Where 2012’s Django Unchained was an attempt to channel the blood-soaked panache of the more niche end of the Spaghetti Western subgenre, The Hateful Eight initially appears to be a story told on a more sweeping, epic canvas. From the opening moment, the tone is set by snow piling onto a crucifix as a stagecoach approaches in the background and Morricone’s music does its work. Further images of stagecoaches wending their way through the blizzard litter much of the opening hour or so, and are beautifully photographed by Robert Richardson channelling his more majestic work. They ground the film in the more grand tradition of the genre whilst Tarantino himself sways between genuine drama and exploitation. If a film can be singled out as a major influence, it would surely be John Carpenter’s The Thing and while this is bold move, its one that never quite works.

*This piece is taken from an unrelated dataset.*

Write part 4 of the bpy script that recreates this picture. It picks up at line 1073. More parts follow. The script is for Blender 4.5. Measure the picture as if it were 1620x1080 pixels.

Much like Carpenter’s film, the plot involves Kurt Russell – here playing the brilliantly-moustachioed bounty hunter John ‘The Hangman’ Ruth – confined to a single building to several other people amidst a snowstorm. If there is anything analogous to the alien of the original film, it’s the suspicion that one of his cohabitants in Minnie’s Haberdashery is in cahoots with the captive he is transporting to the nearby Red Rock, Daisy Domergue (Jennifer Jason Leigh). She’s a nefarious type – a cackling witch with blackened eye and missing teeth – whose treatment at the hands of Ruth and the other men is the cause of much outrage. The violence towards her is rather unpalatable but somehow fits her position in the narrative; the relish with which she is referred to as “bitch” is less understandable.
She is, of course, also the MacGuffin at the centre of the narrative and John Ruth narrowly eyes a host of grisled varmints who may have designs on her. There’s a former Yankee officer turned fellow bounty hunter (Samuel L. Jackson), former Confederate general (Bruce Dern) – both fresh from the war and the only two fleshed out characters besides Ruth. They’re bristling animosity provides the most impressively rendered of the various knotted strands, also giving the film its standout scene. The problem is that it’s entirely extraneous to the central plot, which is sadly far less compelling. Tim Roth hams it up as an English hangman; Walton Goggins is a Southern boy who may, or may not, be the new Sheriff of Red Rock; Michael Madsen struggles as a bland six-shooting cowboy; Demián Bichir provides comic support as the untrustworthy Mexican, Bob.
There are plenty of laughs to be had, but it’s in the tension between these denizens – in what is effectively a locked-room style mystery – that is sorely missing, and cameos from Channing Tatum and Zoë Bell only serve to exacerbate the problem. The Hateful Eight is easily Tarantino’s most fantastic film in terms of its visuals, its period detail and its award-worthy score, but it suffers from the director’s common pitfalls while lacking the verve that so often carries him through. Long before the inevitable blood-soaked denouement, the episodic presentation and Tarantino’s own insertion as an unnecessary narrator serve mostly to remind that sometimes his films might be better off with a little less of him in them.